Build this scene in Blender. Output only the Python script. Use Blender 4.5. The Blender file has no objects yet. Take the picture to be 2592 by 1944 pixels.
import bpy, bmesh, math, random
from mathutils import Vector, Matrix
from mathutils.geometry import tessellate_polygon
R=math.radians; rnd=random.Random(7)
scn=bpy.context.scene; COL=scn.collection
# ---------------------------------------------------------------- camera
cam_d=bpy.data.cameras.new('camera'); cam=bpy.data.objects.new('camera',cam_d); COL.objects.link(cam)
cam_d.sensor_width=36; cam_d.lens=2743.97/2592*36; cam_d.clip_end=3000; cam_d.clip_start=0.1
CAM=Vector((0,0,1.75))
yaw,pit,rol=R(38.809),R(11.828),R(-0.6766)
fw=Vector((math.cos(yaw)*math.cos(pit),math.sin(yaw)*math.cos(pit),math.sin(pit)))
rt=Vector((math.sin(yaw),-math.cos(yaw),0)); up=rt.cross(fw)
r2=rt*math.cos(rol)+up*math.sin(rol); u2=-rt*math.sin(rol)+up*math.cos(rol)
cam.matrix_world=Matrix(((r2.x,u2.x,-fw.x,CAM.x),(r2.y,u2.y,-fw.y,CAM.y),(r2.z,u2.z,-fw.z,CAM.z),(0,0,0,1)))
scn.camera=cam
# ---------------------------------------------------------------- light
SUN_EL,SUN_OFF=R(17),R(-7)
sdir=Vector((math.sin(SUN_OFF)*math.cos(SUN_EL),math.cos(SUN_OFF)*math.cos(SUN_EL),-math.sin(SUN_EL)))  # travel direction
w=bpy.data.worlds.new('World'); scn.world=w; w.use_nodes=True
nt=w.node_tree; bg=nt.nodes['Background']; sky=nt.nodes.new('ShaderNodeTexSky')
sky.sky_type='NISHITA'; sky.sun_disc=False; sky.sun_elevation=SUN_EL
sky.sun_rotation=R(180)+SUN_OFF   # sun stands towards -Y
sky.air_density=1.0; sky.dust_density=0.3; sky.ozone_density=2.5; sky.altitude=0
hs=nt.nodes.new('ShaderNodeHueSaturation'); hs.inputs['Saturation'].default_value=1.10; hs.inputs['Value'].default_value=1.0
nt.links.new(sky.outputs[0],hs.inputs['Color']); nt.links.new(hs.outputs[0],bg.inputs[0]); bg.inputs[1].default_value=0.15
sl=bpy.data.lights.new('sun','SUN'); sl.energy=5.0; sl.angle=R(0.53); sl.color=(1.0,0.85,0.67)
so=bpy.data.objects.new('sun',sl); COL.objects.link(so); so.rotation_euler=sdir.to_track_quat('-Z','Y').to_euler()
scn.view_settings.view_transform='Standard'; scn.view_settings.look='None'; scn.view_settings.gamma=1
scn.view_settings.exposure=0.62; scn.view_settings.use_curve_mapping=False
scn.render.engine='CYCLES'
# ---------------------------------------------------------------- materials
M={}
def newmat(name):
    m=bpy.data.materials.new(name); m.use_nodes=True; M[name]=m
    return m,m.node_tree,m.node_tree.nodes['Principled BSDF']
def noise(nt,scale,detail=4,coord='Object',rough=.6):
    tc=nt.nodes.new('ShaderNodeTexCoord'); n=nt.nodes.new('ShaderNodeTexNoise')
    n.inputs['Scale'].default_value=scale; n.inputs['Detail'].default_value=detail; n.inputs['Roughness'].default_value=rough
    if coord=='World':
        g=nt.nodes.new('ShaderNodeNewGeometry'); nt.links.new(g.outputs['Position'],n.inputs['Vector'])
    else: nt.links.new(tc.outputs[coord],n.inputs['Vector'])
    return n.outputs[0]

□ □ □

Write the material out again word for word.

Build this scene in Blender. Output only the Python script. Use Blender 4.5. The Blender file has no objects yet. Take the picture to be 2592 by 1944 pixels.
import bpy, bmesh, math, random
from mathutils import Vector, Matrix
from mathutils.geometry import tessellate_polygon
R=math.radians; rnd=random.Random(7)
scn=bpy.context.scene; COL=scn.collection
# ---------------------------------------------------------------- camera
cam_d=bpy.data.cameras.new('camera'); cam=bpy.data.objects.new('camera',cam_d); COL.objects.link(cam)
cam_d.sensor_width=36; cam_d.lens=2743.97/2592*36; cam_d.clip_end=3000; cam_d.clip_start=0.1
CAM=Vector((0,0,1.75))
yaw,pit,rol=R(38.809),R(11.828),R(-0.6766)
fw=Vector((math.cos(yaw)*math.cos(pit),math.sin(yaw)*math.cos(pit),math.sin(pit)))
rt=Vector((math.sin(yaw),-math.cos(yaw),0)); up=rt.cross(fw)
r2=rt*math.cos(rol)+up*math.sin(rol); u2=-rt*math.sin(rol)+up*math.cos(rol)
cam.matrix_world=Matrix(((r2.x,u2.x,-fw.x,CAM.x),(r2.y,u2.y,-fw.y,CAM.y),(r2.z,u2.z,-fw.z,CAM.z),(0,0,0,1)))
scn.camera=cam
# ---------------------------------------------------------------- light
SUN_EL,SUN_OFF=R(17),R(-7)
sdir=Vector((math.sin(SUN_OFF)*math.cos(SUN_EL),math.cos(SUN_OFF)*math.cos(SUN_EL),-math.sin(SUN_EL)))  # travel direction
w=bpy.data.worlds.new('World'); scn.world=w; w.use_nodes=True
nt=w.node_tree; bg=nt.nodes['Background']; sky=nt.nodes.new('ShaderNodeTexSky')
sky.sky_type='NISHITA'; sky.sun_disc=False; sky.sun_elevation=SUN_EL
sky.sun_rotation=R(180)+SUN_OFF   # sun stands towards -Y
sky.air_density=1.0; sky.dust_density=0.3; sky.ozone_density=2.5; sky.altitude=0
hs=nt.nodes.new('ShaderNodeHueSaturation'); hs.inputs['Saturation'].default_value=1.10; hs.inputs['Value'].default_value=1.0
nt.links.new(sky.outputs[0],hs.inputs['Color']); nt.links.new(hs.outputs[0],bg.inputs[0]); bg.inputs[1].default_value=0.15
sl=bpy.data.lights.new('sun','SUN'); sl.energy=5.0; sl.angle=R(0.53); sl.color=(1.0,0.85,0.67)
so=bpy.data.objects.new('sun',sl); COL.objects.link(so); so.rotation_euler=sdir.to_track_quat('-Z','Y').to_euler()
scn.view_settings.view_transform='Standard'; scn.view_settings.look='None'; scn.view_settings.gamma=1
scn.view_settings.exposure=0.62; scn.view_settings.use_curve_mapping=False
scn.render.engine='CYCLES'
# ---------------------------------------------------------------- materials
M={}
def newmat(name):
    m=bpy.data.materials.new(name); m.use_nodes=True; M[name]=m
    return m,m.node_tree,m.node_tree.nodes['Principled BSDF']
def noise(nt,scale,detail=4,coord='Object',rough=.6):
    tc=nt.nodes.new('ShaderNodeTexCoord'); n=nt.nodes.new('ShaderNodeTexNoise')
    n.inputs['Scale'].default_value=scale; n.inputs['Detail'].default_value=detail; n.inputs['Roughness'].default_value=rough
    if coord=='World':
        g=nt.nodes.new('ShaderNodeNewGeometry'); nt.links.new(g.outputs['Position'],n.inputs['Vector'])
    else: nt.links.new(tc.outputs[coord],n.inputs['Vector'])
    return n.outputs[0]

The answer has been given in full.